Os dados mostram quase uma inversão completa quando parte-se para o público dos Estados Unidos. Friends e Um Maluco no Pedaço receberam muito mais do que o dobro da atenção de Todo Mundo Odeia o Chris no país, considerando o mesmo período do gráfico acima.
Impacto
E todo esse sucesso traz frutos positivos para todo o Brasil. “Um mocinho negro como protagonista na televisão surte mais efeito para o público do que 50 ensaios e romances, considerando o poder de alcance da mídia televisiva”, escreve a pesquisadora Daniele Cristina Benicio dos Santos em sua dissertação sobre a série.
Mestre em Letras pela Universidade Estadual de Maringá, ela analisou o discurso de Todo Mundo Odeia o Chris e concluiu que a produção é capaz de descontruir o racismo para sua audiência.
— Chris, como protagonista, tem seu lugar de fala onde aponta as diferenças no discurso do branco que se coloca como norma — ressalta Daniele. — O programa desconstrói o mote de que o preto é diferente e por isso é discriminado, insultado e barbarizado. Por meio de sutilezas presentes nas cenas, aponta que é a discriminação que torna Chris diferente, depreciado.

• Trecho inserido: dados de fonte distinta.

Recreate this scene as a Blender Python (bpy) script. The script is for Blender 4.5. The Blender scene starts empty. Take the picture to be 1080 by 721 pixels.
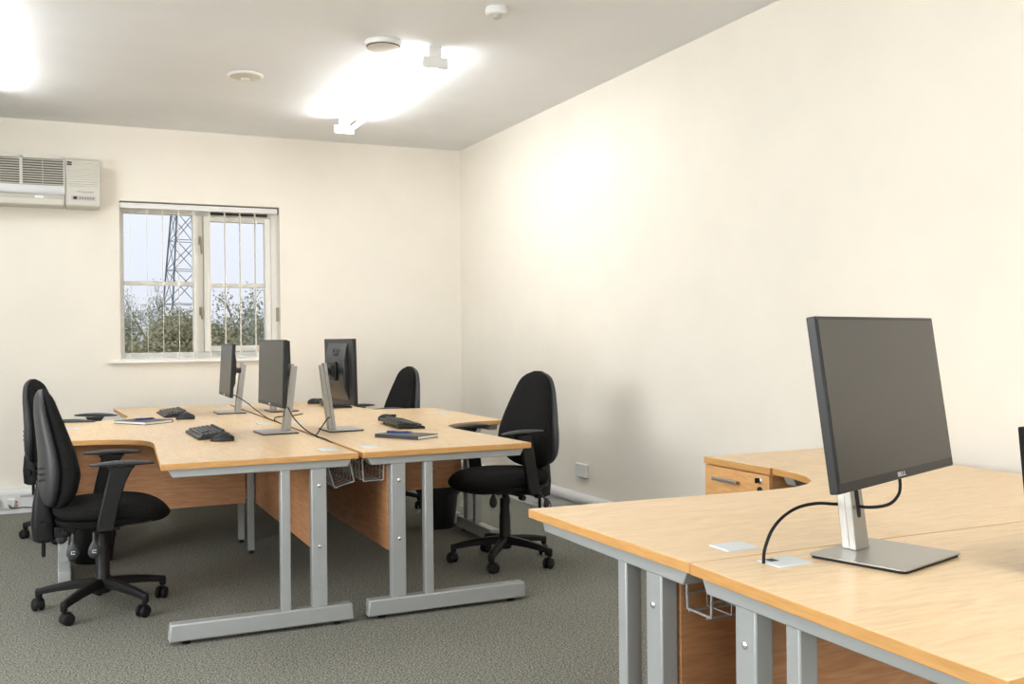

Daniele, aliás, não vê as audiências se cansando da produção tão cedo. Atualmente disponível no Prime Video e Globoplay, além de suas transmissões no canal por assinatura Comedy Central, Todo Mundo o Chris deve ter uma vida longa pela frente, segundo a pesquisadora:
— É provável que a série continue sendo um sucesso retransmitido em vários canais e países por tratar um assunto que é sempre atual: violência, injustiça e pobreza. A discriminação é atualizada diariamente, e Chris mostra como não ser definido pelo olhar do outro que o trata como objeto.